═════ Data

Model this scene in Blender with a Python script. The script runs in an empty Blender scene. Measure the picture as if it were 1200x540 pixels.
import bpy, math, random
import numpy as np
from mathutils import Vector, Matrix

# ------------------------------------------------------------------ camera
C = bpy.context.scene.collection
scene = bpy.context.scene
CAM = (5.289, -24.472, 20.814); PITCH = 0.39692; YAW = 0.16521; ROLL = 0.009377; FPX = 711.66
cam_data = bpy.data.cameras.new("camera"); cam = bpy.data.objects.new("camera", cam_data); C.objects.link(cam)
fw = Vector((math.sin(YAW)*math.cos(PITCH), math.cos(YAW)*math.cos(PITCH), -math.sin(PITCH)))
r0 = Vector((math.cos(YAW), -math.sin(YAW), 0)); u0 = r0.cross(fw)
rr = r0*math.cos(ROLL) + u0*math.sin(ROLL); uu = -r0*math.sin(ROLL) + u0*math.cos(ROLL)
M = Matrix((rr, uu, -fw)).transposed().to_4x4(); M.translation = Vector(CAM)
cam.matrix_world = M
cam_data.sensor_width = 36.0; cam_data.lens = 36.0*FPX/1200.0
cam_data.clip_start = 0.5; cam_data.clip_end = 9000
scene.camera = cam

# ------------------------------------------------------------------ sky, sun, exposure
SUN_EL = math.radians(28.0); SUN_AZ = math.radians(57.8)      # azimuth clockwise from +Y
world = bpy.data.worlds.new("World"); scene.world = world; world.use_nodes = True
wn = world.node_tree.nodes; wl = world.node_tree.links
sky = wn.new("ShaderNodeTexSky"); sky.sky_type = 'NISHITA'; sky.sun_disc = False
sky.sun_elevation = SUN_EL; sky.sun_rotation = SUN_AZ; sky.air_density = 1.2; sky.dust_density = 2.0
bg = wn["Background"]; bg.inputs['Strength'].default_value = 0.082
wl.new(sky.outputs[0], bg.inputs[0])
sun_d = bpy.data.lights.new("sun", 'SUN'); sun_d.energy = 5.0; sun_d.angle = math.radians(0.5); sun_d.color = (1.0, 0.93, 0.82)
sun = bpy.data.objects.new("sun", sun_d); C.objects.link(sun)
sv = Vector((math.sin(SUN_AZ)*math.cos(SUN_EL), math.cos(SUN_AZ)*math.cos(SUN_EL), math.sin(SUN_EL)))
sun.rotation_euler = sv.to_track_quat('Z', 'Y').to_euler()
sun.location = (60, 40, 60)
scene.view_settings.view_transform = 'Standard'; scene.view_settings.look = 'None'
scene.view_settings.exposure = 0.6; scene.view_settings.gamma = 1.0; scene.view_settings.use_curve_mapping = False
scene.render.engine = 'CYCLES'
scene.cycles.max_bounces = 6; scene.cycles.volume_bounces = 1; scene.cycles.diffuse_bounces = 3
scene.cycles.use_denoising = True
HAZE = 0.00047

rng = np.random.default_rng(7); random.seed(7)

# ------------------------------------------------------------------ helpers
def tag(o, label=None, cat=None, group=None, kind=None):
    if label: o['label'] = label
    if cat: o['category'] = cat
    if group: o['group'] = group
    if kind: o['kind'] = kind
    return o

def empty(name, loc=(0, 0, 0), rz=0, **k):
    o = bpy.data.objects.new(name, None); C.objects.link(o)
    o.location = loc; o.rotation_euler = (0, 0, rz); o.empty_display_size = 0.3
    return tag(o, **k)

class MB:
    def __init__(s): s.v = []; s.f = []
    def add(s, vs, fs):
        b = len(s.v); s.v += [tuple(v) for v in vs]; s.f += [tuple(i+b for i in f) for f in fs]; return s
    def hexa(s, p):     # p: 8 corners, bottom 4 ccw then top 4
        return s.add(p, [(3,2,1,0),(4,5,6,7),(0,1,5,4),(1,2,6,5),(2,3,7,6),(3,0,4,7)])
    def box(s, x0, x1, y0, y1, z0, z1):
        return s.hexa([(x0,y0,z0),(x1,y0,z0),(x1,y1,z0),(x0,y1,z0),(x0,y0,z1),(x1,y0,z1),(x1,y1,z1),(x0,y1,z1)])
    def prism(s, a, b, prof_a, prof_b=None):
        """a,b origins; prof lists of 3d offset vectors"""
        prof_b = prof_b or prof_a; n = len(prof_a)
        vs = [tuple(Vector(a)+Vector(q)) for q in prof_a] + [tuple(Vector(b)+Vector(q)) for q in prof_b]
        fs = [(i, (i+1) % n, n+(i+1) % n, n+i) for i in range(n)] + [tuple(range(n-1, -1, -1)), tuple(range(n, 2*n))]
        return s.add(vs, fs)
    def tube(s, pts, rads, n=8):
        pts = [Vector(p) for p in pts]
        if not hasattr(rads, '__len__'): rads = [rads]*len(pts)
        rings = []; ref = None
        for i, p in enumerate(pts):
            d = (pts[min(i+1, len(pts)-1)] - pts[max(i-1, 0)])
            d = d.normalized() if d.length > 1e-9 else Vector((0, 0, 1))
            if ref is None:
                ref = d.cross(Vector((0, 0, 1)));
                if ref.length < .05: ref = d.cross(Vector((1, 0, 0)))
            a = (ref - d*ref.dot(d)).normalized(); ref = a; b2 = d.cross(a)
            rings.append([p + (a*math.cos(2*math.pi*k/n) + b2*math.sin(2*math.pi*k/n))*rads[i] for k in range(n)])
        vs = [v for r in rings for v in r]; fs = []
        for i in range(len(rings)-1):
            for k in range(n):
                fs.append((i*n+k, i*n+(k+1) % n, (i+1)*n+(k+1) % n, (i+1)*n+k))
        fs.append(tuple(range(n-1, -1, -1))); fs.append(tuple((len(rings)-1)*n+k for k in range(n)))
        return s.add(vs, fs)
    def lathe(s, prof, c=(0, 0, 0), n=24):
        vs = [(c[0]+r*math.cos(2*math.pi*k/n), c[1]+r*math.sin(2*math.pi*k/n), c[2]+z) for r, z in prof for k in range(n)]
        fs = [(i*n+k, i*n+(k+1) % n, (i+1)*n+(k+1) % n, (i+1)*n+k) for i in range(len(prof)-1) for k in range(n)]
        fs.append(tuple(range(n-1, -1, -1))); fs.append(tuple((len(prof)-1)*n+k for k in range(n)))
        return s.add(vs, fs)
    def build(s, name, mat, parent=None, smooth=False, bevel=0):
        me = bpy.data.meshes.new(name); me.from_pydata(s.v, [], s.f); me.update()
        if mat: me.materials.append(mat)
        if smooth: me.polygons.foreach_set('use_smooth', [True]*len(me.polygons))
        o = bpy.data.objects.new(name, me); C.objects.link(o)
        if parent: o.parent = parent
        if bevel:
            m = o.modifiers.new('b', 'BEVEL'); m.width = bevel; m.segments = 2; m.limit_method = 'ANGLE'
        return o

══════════

§ **Goal**:
Nothing should be left out: repeat all of the data exactly.

§ **The result**:
Model this scene in Blender with a Python script. The script runs in an empty Blender scene. Measure the picture as if it were 1200x540 pixels.
import bpy, math, random
import numpy as np
from mathutils import Vector, Matrix

# ------------------------------------------------------------------ camera
C = bpy.context.scene.collection
scene = bpy.context.scene
CAM = (5.289, -24.472, 20.814); PITCH = 0.39692; YAW = 0.16521; ROLL = 0.009377; FPX = 711.66
cam_data = bpy.data.cameras.new("camera"); cam = bpy.data.objects.new("camera", cam_data); C.objects.link(cam)
fw = Vector((math.sin(YAW)*math.cos(PITCH), math.cos(YAW)*math.cos(PITCH), -math.sin(PITCH)))
r0 = Vector((math.cos(YAW), -math.sin(YAW), 0)); u0 = r0.cross(fw)
rr = r0*math.cos(ROLL) + u0*math.sin(ROLL); uu = -r0*math.sin(ROLL) + u0*math.cos(ROLL)
M = Matrix((rr, uu, -fw)).transposed().to_4x4(); M.translation = Vector(CAM)
cam.matrix_world = M
cam_data.sensor_width = 36.0; cam_data.lens = 36.0*FPX/1200.0
cam_data.clip_start = 0.5; cam_data.clip_end = 9000
scene.camera = cam

# ------------------------------------------------------------------ sky, sun, exposure
SUN_EL = math.radians(28.0); SUN_AZ = math.radians(57.8)      # azimuth clockwise from +Y
world = bpy.data.worlds.new("World"); scene.world = world; world.use_nodes = True
wn = world.node_tree.nodes; wl = world.node_tree.links
sky = wn.new("ShaderNodeTexSky"); sky.sky_type = 'NISHITA'; sky.sun_disc = False
sky.sun_elevation = SUN_EL; sky.sun_rotation = SUN_AZ; sky.air_density = 1.2; sky.dust_density = 2.0
bg = wn["Background"]; bg.inputs['Strength'].default_value = 0.082
wl.new(sky.outputs[0], bg.inputs[0])
sun_d = bpy.data.lights.new("sun", 'SUN'); sun_d.energy = 5.0; sun_d.angle = math.radians(0.5); sun_d.color = (1.0, 0.93, 0.82)
sun = bpy.data.objects.new("sun", sun_d); C.objects.link(sun)
sv = Vector((math.sin(SUN_AZ)*math.cos(SUN_EL), math.cos(SUN_AZ)*math.cos(SUN_EL), math.sin(SUN_EL)))
sun.rotation_euler = sv.to_track_quat('Z', 'Y').to_euler()
sun.location = (60, 40, 60)
scene.view_settings.view_transform = 'Standard'; scene.view_settings.look = 'None'
scene.view_settings.exposure = 0.6; scene.view_settings.gamma = 1.0; scene.view_settings.use_curve_mapping = False
scene.render.engine = 'CYCLES'
scene.cycles.max_bounces = 6; scene.cycles.volume_bounces = 1; scene.cycles.diffuse_bounces = 3
scene.cycles.use_denoising = True
HAZE = 0.00047

rng = np.random.default_rng(7); random.seed(7)

# ------------------------------------------------------------------ helpers
def tag(o, label=None, cat=None, group=None, kind=None):
    if label: o['label'] = label
    if cat: o['category'] = cat
    if group: o['group'] = group
    if kind: o['kind'] = kind
    return o

def empty(name, loc=(0, 0, 0), rz=0, **k):
    o = bpy.data.objects.new(name, None); C.objects.link(o)
    o.location = loc; o.rotation_euler = (0, 0, rz); o.empty_display_size = 0.3
    return tag(o, **k)

class MB:
    def __init__(s): s.v = []; s.f = []
    def add(s, vs, fs):
        b = len(s.v); s.v += [tuple(v) for v in vs]; s.f += [tuple(i+b for i in f) for f in fs]; return s
    def hexa(s, p):     # p: 8 corners, bottom 4 ccw then top 4
        return s.add(p, [(3,2,1,0),(4,5,6,7),(0,1,5,4),(1,2,6,5),(2,3,7,6),(3,0,4,7)])
    def box(s, x0, x1, y0, y1, z0, z1):
        return s.hexa([(x0,y0,z0),(x1,y0,z0),(x1,y1,z0),(x0,y1,z0),(x0,y0,z1),(x1,y0,z1),(x1,y1,z1),(x0,y1,z1)])
    def prism(s, a, b, prof_a, prof_b=None):
        """a,b origins; prof lists of 3d offset vectors"""
        prof_b = prof_b or prof_a; n = len(prof_a)
        vs = [tuple(Vector(a)+Vector(q)) for q in prof_a] + [tuple(Vector(b)+Vector(q)) for q in prof_b]
        fs = [(i, (i+1) % n, n+(i+1) % n, n+i) for i in range(n)] + [tuple(range(n-1, -1, -1)), tuple(range(n, 2*n))]
        return s.add(vs, fs)
    def tube(s, pts, rads, n=8):
        pts = [Vector(p) for p in pts]
        if not hasattr(rads, '__len__'): rads = [rads]*len(pts)
        rings = []; ref = None
        for i, p in enumerate(pts):
            d = (pts[min(i+1, len(pts)-1)] - pts[max(i-1, 0)])
            d = d.normalized() if d.length > 1e-9 else Vector((0, 0, 1))
            if ref is None:
                ref = d.cross(Vector((0, 0, 1)));
                if ref.length < .05: ref = d.cross(Vector((1, 0, 0)))
            a = (ref - d*ref.dot(d)).normalized(); ref = a; b2 = d.cross(a)
            rings.append([p + (a*math.cos(2*math.pi*k/n) + b2*math.sin(2*math.pi*k/n))*rads[i] for k in range(n)])
        vs = [v for r in rings for v in r]; fs = []
        for i in range(len(rings)-1):
            for k in range(n):
                fs.append((i*n+k, i*n+(k+1) % n, (i+1)*n+(k+1) % n, (i+1)*n+k))
        fs.append(tuple(range(n-1, -1, -1))); fs.append(tuple((len(rings)-1)*n+k for k in range(n)))
        return s.add(vs, fs)
    def lathe(s, prof, c=(0, 0, 0), n=24):
        vs = [(c[0]+r*math.cos(2*math.pi*k/n), c[1]+r*math.sin(2*math.pi*k/n), c[2]+z) for r, z in prof for k in range(n)]
        fs = [(i*n+k, i*n+(k+1) % n, (i+1)*n+(k+1) % n, (i+1)*n+k) for i in range(len(prof)-1) for k in range(n)]
        fs.append(tuple(range(n-1, -1, -1))); fs.append(tuple((len(prof)-1)*n+k for k in range(n)))
        return s.add(vs, fs)
    def build(s, name, mat, parent=None, smooth=False, bevel=0):
        me = bpy.data.meshes.new(name); me.from_pydata(s.v, [], s.f); me.update()
        if mat: me.materials.append(mat)
        if smooth: me.polygons.foreach_set('use_smooth', [True]*len(me.polygons))
        o = bpy.data.objects.new(name, me); C.objects.link(o)
        if parent: o.parent = parent
        if bevel:
            m = o.modifiers.new('b', 'BEVEL'); m.width = bevel; m.segments = 2; m.limit_method = 'ANGLE'
        return o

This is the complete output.